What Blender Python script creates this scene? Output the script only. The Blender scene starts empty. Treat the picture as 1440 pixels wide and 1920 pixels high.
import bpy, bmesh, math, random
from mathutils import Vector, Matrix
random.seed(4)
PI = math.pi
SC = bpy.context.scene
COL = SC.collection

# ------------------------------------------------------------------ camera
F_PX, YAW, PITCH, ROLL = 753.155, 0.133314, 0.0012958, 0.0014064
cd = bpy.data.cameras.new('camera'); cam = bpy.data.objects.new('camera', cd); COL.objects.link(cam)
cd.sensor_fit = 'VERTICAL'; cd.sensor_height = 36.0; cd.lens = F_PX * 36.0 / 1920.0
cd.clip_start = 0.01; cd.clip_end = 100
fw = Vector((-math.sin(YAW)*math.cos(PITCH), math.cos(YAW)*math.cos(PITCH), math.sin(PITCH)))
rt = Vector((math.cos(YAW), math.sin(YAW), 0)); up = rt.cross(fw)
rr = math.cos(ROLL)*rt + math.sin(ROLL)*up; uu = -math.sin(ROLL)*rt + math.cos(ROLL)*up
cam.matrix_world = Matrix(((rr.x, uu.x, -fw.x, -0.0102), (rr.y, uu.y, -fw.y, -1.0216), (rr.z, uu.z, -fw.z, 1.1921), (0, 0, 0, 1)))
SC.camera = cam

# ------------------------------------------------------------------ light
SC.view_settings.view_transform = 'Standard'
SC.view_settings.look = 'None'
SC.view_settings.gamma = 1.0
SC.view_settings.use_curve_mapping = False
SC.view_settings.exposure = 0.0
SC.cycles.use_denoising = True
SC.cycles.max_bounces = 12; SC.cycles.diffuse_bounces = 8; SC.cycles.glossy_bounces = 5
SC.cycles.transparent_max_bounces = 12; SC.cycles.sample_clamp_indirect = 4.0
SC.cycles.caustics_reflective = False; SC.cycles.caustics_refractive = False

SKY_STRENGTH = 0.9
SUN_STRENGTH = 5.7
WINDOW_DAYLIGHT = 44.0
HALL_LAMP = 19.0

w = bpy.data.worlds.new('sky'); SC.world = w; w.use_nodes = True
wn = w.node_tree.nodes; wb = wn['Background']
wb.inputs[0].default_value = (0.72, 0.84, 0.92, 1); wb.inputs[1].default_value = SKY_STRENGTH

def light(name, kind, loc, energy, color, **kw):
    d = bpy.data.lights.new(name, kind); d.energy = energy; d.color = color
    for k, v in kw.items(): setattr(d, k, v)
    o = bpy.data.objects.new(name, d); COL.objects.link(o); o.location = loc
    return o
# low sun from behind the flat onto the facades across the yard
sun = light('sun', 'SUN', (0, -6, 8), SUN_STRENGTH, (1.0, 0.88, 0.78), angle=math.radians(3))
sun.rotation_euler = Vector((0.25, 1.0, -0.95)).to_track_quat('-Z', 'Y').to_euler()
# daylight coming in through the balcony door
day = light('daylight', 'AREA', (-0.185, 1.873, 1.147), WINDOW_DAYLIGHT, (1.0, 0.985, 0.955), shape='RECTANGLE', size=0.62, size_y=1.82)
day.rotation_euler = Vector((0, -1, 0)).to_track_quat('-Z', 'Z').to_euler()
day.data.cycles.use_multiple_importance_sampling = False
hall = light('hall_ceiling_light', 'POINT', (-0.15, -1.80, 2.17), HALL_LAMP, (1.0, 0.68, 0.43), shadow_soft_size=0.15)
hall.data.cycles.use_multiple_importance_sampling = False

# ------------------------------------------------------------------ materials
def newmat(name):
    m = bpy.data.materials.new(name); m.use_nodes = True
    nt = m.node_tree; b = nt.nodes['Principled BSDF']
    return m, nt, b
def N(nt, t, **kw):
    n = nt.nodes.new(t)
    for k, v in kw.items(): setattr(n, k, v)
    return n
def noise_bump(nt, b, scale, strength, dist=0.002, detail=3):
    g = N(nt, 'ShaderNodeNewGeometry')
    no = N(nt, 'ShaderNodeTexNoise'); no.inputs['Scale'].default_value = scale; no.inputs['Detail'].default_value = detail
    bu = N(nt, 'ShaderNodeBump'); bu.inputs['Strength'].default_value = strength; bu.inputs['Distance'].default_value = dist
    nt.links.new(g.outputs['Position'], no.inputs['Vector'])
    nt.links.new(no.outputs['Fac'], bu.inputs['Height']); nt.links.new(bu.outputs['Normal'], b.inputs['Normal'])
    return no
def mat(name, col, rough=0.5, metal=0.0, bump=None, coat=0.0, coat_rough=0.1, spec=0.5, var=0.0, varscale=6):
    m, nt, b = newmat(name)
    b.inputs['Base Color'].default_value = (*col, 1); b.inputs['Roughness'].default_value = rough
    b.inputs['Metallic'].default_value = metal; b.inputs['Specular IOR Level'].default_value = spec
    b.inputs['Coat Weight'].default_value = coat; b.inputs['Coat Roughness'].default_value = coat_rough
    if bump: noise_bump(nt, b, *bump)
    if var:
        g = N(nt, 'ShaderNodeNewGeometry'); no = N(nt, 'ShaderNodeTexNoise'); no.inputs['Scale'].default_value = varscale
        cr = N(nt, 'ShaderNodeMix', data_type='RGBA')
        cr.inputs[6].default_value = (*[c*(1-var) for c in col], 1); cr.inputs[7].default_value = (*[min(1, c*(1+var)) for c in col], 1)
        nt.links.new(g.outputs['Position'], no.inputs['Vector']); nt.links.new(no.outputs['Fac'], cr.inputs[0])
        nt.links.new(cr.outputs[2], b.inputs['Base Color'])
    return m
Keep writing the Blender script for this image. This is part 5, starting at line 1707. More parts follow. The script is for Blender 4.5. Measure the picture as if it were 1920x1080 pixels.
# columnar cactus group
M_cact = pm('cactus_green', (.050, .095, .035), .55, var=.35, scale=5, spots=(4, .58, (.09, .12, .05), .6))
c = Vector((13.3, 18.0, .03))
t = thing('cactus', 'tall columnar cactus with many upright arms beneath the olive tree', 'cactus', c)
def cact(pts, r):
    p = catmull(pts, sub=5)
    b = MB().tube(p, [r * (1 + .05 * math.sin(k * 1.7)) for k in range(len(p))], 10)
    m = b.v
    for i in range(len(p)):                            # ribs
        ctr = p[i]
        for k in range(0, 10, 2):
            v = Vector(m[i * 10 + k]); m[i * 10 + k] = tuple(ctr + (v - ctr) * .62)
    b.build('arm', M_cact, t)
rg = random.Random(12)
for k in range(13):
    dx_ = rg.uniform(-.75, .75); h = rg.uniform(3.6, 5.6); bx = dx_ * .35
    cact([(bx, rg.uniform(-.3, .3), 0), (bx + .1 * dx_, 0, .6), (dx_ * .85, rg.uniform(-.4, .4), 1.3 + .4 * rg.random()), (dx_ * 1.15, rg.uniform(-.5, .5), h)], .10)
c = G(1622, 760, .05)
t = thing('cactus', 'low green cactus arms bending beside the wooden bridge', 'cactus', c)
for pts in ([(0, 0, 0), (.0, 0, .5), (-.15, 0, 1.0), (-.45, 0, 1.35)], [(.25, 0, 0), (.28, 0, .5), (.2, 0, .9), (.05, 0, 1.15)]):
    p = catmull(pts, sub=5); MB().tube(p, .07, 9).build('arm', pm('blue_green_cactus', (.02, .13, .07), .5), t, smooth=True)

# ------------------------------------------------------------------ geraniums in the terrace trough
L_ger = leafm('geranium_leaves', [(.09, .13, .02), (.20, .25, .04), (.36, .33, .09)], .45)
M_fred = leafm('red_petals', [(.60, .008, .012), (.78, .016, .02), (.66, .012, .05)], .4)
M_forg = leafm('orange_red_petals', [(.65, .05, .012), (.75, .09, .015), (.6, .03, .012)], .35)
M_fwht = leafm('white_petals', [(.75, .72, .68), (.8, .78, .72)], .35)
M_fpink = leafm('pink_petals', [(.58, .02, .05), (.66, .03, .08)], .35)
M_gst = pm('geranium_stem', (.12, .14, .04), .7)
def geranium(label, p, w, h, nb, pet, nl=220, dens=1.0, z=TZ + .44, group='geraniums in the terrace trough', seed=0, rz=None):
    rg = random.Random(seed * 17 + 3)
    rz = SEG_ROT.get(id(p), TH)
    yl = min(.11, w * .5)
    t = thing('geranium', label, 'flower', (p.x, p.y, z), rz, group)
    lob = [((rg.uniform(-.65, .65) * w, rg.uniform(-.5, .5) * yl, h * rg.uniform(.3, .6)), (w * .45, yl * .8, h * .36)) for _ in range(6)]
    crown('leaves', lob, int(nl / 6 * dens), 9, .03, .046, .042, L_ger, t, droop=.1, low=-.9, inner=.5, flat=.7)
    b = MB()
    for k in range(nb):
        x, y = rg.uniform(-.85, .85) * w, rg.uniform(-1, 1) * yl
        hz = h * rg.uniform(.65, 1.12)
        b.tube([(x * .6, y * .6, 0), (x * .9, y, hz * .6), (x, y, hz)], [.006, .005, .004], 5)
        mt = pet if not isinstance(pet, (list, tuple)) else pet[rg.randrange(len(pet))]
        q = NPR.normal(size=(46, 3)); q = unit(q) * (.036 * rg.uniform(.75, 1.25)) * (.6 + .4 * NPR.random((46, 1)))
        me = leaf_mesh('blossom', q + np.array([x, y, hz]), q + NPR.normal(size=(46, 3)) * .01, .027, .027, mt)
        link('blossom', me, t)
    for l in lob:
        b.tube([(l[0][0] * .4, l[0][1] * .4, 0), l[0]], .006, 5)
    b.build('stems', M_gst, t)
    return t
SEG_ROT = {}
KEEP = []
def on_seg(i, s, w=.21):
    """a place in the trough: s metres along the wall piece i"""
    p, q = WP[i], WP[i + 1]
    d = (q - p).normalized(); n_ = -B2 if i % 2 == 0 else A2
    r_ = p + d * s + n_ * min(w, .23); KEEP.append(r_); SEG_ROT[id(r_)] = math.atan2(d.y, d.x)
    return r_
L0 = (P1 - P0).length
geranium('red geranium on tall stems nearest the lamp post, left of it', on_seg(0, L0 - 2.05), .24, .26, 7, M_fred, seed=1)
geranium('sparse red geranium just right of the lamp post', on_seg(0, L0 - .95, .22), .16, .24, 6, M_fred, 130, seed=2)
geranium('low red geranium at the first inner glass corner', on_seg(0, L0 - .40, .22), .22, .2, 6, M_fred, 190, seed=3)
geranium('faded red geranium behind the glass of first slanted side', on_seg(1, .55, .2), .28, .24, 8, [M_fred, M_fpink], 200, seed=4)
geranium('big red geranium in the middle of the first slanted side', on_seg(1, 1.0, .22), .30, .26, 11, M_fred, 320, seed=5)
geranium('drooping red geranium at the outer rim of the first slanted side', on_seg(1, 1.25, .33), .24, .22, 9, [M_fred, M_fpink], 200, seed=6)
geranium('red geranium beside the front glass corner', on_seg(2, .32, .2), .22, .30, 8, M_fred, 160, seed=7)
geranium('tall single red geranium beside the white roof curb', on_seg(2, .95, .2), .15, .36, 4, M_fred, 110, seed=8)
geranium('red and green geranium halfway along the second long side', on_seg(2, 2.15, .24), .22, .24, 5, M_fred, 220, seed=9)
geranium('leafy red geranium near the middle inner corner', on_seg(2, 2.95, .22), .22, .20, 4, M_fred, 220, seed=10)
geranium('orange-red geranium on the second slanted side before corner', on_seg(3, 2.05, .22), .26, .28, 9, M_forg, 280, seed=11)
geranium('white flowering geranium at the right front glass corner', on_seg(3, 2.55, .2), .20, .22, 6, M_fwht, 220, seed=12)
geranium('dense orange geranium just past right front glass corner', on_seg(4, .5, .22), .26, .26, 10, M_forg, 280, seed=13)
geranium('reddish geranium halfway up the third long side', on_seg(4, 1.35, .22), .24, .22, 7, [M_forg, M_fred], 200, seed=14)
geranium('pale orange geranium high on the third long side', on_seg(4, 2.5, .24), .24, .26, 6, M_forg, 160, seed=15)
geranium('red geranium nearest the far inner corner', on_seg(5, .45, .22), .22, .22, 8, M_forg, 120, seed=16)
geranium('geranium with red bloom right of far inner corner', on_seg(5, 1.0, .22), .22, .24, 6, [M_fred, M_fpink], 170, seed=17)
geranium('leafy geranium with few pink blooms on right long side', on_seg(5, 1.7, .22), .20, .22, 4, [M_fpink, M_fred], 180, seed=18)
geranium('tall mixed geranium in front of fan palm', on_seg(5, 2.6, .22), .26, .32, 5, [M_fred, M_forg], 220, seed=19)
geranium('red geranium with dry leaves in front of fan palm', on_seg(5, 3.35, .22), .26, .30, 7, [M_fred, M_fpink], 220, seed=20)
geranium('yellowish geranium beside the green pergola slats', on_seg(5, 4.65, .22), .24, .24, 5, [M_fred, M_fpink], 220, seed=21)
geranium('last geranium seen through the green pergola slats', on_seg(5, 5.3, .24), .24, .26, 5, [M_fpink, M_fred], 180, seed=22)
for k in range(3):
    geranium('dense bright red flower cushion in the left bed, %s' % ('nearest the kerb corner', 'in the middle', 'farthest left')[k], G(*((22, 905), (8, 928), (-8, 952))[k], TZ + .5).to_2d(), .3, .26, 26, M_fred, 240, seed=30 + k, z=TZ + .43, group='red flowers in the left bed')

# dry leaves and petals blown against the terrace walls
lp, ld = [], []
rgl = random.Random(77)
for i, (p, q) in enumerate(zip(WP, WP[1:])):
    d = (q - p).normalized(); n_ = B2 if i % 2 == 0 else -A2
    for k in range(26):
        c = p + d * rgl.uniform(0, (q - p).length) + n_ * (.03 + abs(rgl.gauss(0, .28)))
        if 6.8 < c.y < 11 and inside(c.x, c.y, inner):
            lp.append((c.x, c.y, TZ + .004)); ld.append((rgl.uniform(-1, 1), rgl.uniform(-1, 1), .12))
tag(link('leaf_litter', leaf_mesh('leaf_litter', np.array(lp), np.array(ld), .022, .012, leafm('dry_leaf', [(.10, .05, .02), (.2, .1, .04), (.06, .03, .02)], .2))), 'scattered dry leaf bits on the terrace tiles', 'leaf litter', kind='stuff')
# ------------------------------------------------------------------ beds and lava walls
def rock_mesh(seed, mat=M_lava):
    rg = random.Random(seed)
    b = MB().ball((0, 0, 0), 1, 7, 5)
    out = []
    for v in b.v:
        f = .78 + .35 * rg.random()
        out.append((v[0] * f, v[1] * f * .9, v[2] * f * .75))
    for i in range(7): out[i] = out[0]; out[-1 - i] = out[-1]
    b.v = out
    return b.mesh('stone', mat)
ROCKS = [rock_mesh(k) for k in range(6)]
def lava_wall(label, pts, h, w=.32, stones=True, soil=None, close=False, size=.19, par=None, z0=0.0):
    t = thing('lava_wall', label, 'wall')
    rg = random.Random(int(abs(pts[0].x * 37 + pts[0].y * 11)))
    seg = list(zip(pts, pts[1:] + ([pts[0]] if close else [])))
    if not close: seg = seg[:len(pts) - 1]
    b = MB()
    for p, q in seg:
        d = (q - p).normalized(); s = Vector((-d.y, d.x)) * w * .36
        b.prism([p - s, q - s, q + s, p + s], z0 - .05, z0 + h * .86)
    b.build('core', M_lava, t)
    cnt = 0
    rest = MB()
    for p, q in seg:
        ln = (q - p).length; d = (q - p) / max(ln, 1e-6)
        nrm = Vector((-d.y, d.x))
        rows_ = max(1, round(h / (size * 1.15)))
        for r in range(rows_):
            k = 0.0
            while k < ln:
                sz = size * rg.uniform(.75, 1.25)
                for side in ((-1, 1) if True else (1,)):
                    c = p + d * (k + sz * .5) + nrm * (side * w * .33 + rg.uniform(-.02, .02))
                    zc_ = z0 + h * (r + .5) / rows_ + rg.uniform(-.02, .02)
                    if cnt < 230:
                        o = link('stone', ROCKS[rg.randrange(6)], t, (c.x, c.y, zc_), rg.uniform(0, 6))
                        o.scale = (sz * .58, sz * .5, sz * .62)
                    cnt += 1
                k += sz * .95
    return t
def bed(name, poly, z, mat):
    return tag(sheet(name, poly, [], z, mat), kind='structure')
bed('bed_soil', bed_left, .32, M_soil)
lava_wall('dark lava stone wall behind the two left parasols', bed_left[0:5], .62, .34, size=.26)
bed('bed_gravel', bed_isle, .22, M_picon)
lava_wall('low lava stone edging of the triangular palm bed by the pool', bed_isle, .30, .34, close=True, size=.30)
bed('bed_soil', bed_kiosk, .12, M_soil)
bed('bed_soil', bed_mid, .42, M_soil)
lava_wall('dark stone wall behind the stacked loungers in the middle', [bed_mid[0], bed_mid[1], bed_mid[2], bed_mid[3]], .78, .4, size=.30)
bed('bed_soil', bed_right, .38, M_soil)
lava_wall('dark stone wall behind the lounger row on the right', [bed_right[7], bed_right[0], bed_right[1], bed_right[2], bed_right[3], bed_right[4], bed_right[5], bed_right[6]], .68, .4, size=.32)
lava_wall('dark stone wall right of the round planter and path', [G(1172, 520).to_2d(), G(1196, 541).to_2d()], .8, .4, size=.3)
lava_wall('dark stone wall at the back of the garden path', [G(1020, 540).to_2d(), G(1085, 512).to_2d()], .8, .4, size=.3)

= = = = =

_OBJECTIVE_:
Quote exactly the opening line of the material above and every line after it, up to and including the line that contains "SC.camera = cam".

_WORKED SOLUTION_:
What Blender Python script creates this scene? Output the script only. The Blender scene starts empty. Treat the picture as 1440 pixels wide and 1920 pixels high.
import bpy, bmesh, math, random
from mathutils import Vector, Matrix
random.seed(4)
PI = math.pi
SC = bpy.context.scene
COL = SC.collection

# ------------------------------------------------------------------ camera
F_PX, YAW, PITCH, ROLL = 753.155, 0.133314, 0.0012958, 0.0014064
cd = bpy.data.cameras.new('camera'); cam = bpy.data.objects.new('camera', cd); COL.objects.link(cam)
cd.sensor_fit = 'VERTICAL'; cd.sensor_height = 36.0; cd.lens = F_PX * 36.0 / 1920.0
cd.clip_start = 0.01; cd.clip_end = 100
fw = Vector((-math.sin(YAW)*math.cos(PITCH), math.cos(YAW)*math.cos(PITCH), math.sin(PITCH)))
rt = Vector((math.cos(YAW), math.sin(YAW), 0)); up = rt.cross(fw)
rr = math.cos(ROLL)*rt + math.sin(ROLL)*up; uu = -math.sin(ROLL)*rt + math.cos(ROLL)*up
cam.matrix_world = Matrix(((rr.x, uu.x, -fw.x, -0.0102), (rr.y, uu.y, -fw.y, -1.0216), (rr.z, uu.z, -fw.z, 1.1921), (0, 0, 0, 1)))
SC.camera = cam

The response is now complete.